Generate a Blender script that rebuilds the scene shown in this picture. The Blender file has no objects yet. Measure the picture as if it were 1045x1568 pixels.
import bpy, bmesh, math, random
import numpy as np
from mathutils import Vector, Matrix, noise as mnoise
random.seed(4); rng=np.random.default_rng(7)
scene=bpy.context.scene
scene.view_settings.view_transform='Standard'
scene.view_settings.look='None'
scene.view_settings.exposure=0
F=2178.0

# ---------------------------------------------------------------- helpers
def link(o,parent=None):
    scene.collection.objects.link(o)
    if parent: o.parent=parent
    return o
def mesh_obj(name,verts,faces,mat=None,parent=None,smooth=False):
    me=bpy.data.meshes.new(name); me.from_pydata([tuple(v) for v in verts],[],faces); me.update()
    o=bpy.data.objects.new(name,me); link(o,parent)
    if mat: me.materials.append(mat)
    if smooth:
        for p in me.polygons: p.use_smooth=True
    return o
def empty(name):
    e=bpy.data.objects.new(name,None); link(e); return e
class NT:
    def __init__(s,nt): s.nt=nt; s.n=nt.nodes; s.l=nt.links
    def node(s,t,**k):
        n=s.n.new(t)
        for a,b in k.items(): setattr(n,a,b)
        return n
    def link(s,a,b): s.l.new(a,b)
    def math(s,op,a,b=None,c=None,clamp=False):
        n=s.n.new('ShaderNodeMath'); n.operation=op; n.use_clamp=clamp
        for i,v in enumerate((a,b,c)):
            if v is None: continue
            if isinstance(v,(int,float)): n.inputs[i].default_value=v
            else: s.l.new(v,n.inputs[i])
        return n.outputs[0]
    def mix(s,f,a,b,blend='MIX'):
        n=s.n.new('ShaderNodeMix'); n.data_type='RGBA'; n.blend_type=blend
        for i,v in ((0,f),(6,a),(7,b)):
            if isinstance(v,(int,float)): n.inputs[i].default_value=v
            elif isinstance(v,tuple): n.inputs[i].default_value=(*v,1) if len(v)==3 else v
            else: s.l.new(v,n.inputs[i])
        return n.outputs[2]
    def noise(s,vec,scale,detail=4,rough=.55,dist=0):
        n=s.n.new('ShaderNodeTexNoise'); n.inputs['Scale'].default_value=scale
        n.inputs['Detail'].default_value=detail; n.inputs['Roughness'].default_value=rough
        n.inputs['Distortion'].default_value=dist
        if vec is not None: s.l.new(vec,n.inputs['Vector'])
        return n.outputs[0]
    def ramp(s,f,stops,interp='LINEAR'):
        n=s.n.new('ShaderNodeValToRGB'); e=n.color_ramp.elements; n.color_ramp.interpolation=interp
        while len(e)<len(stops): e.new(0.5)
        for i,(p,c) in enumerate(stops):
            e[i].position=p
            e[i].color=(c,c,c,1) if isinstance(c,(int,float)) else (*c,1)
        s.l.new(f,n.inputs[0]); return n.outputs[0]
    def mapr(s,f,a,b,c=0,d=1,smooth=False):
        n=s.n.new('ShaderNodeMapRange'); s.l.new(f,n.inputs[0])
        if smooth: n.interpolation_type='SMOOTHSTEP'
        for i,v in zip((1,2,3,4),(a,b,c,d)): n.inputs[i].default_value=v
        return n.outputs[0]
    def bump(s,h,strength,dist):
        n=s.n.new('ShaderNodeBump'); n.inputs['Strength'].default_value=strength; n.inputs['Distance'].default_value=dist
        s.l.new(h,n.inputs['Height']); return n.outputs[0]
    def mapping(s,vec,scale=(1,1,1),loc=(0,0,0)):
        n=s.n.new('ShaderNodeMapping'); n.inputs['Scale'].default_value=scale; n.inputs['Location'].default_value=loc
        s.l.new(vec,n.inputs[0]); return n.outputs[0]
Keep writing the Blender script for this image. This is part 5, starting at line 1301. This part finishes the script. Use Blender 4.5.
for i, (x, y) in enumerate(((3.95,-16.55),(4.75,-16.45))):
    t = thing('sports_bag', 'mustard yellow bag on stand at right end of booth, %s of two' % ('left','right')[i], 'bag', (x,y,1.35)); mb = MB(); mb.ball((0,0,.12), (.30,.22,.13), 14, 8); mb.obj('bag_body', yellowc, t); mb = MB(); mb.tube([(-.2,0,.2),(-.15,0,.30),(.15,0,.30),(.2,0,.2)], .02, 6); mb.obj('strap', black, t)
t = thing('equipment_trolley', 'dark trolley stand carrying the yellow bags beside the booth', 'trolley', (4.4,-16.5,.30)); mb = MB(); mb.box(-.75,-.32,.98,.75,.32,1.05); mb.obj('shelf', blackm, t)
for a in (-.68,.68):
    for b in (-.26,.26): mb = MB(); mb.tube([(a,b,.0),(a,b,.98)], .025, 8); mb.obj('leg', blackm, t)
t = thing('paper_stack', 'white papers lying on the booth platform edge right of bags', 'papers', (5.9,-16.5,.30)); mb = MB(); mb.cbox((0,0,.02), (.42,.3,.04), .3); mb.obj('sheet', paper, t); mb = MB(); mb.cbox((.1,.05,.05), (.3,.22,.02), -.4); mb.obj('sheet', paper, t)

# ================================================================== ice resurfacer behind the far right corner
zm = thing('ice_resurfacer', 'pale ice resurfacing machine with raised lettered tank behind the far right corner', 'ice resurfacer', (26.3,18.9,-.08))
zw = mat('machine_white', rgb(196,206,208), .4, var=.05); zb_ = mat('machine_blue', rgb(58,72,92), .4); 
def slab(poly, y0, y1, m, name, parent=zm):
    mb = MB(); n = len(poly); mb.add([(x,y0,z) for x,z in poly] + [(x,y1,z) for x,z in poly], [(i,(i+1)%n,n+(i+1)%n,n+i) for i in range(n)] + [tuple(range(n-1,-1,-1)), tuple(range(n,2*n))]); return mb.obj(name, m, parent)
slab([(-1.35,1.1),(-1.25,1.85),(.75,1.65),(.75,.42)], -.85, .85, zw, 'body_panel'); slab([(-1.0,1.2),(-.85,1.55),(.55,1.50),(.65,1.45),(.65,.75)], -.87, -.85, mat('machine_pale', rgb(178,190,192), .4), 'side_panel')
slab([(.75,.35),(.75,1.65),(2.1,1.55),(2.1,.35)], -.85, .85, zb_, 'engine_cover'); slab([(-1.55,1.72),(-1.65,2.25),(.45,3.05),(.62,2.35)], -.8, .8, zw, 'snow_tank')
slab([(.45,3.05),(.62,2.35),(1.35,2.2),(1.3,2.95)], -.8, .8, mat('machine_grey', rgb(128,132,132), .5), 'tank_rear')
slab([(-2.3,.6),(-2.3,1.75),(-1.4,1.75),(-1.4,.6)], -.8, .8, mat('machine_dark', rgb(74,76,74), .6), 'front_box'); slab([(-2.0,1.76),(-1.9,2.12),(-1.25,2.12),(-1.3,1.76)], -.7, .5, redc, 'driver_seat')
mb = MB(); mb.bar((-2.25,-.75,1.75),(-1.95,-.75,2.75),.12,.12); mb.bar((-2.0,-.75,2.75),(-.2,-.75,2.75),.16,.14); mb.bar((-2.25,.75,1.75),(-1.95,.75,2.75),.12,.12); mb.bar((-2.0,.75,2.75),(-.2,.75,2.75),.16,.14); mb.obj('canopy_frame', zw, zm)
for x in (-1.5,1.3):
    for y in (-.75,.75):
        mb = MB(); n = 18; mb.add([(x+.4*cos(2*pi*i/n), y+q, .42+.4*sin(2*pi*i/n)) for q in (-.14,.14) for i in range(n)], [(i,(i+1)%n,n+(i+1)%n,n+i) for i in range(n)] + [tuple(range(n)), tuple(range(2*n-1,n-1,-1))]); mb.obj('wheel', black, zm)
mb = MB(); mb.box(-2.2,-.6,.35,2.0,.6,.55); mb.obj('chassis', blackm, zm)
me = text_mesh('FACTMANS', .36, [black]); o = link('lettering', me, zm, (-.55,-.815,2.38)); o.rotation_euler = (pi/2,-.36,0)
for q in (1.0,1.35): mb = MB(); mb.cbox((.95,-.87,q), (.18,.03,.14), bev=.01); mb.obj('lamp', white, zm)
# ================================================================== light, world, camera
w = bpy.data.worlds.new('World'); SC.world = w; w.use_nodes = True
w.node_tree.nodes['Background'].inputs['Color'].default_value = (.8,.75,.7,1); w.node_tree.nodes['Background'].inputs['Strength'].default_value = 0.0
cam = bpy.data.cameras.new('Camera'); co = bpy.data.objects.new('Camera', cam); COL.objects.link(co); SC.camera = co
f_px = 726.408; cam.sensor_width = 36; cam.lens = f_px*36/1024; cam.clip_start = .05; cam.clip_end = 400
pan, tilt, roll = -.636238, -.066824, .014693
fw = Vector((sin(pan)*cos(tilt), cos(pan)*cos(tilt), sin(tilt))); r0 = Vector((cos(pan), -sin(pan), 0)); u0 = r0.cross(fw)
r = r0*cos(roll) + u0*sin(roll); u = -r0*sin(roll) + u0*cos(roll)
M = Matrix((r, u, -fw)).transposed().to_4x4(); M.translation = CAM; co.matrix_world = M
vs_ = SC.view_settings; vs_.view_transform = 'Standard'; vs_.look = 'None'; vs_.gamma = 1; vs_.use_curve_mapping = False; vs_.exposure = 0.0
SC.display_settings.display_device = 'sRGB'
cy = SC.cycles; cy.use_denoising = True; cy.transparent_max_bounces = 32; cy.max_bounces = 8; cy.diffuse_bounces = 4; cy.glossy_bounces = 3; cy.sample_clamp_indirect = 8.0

* PROBLEM DETAILS *
Each line from the one holding "Keep writing the" to the one holding "t = thing('paper_stack', 'white", those two included, is to be transcribed exactly, and no other line.

* IN RESPONSE *
Keep writing the Blender script for this image. This is part 5, starting at line 1301. This part finishes the script. Use Blender 4.5.
for i, (x, y) in enumerate(((3.95,-16.55),(4.75,-16.45))):
    t = thing('sports_bag', 'mustard yellow bag on stand at right end of booth, %s of two' % ('left','right')[i], 'bag', (x,y,1.35)); mb = MB(); mb.ball((0,0,.12), (.30,.22,.13), 14, 8); mb.obj('bag_body', yellowc, t); mb = MB(); mb.tube([(-.2,0,.2),(-.15,0,.30),(.15,0,.30),(.2,0,.2)], .02, 6); mb.obj('strap', black, t)
t = thing('equipment_trolley', 'dark trolley stand carrying the yellow bags beside the booth', 'trolley', (4.4,-16.5,.30)); mb = MB(); mb.box(-.75,-.32,.98,.75,.32,1.05); mb.obj('shelf', blackm, t)
for a in (-.68,.68):
    for b in (-.26,.26): mb = MB(); mb.tube([(a,b,.0),(a,b,.98)], .025, 8); mb.obj('leg', blackm, t)
t = thing('paper_stack', 'white papers lying on the booth platform edge right of bags', 'papers', (5.9,-16.5,.30)); mb = MB(); mb.cbox((0,0,.02), (.42,.3,.04), .3); mb.obj('sheet', paper, t); mb = MB(); mb.cbox((.1,.05,.05), (.3,.22,.02), -.4); mb.obj('sheet', paper, t)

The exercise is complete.